Curriculum


Practical Life

Practical Life activities are those that the child has observed through daily living. The practical life area of the classroom provides a link to the child’s home environment and thus is an extension of the child’s developmental process. The exercises or activities found here are familiar to the children as many of them have been observed at home. Pouring, polishing, dusting, and sweeping provide the child with a link to home.

Math

The child’s first introduction to numbers is made with a set of red and blue rods representing the quantities one through then. The sanpaper numbers are then presented at the same time and when both are known well the association between the two is made.
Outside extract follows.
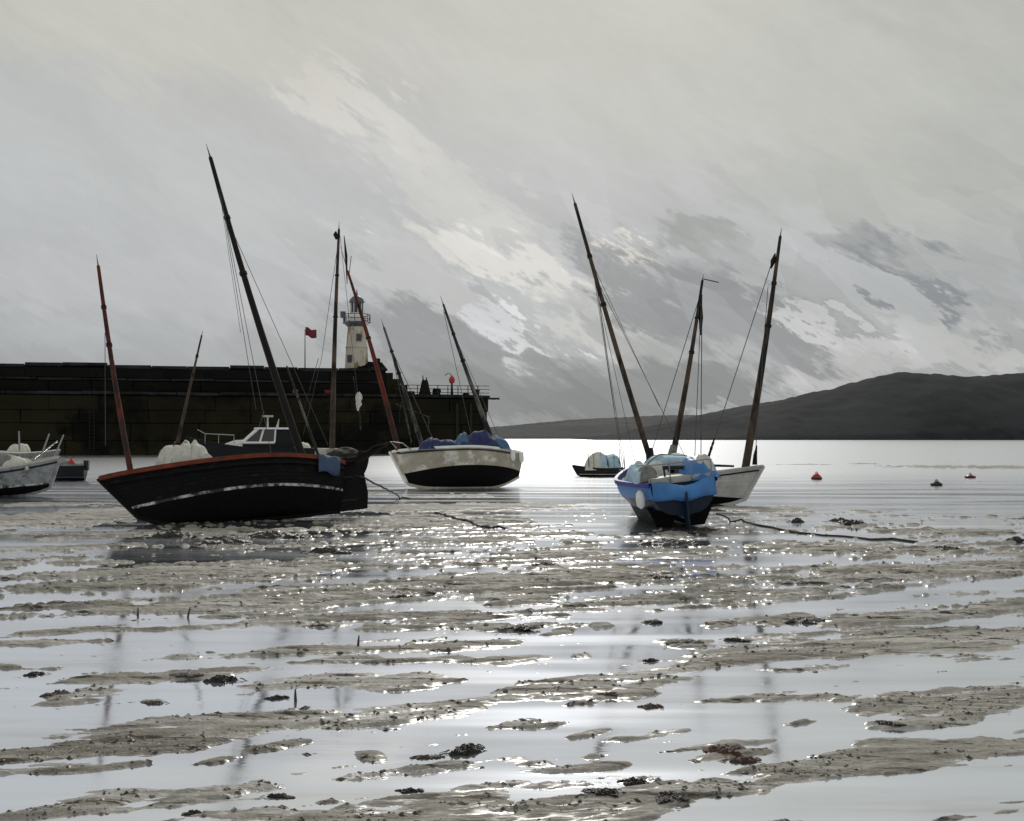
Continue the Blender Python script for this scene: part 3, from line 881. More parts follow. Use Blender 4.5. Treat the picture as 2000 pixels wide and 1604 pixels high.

Various materials help the child to internalize the concept of one to ten. Next the decimal systems is presented to the child using the Golden Beads: units, tens, hundreds, and thousands.



Sensorial

Children live in a world of senses. Through the senses the child gains knowledge, becomes more aware of his environment and grows in consciousness. The aim of the Sensorial materials, which are scientific and exact are to refine rather than develop the senses. The child is able to bring order and system to the impressions he/she has already gathered. Materials refine the child’s motor coordination, help visual discrimination, refine the senses, and deepen concentration

Language

In the Montessori environment the child “meets” the alphabet through the sandpaper letters. The child traces the letter and learns the sound, giving a muscular impression, through recital and repetition the child fixes the path of the letters in his memory.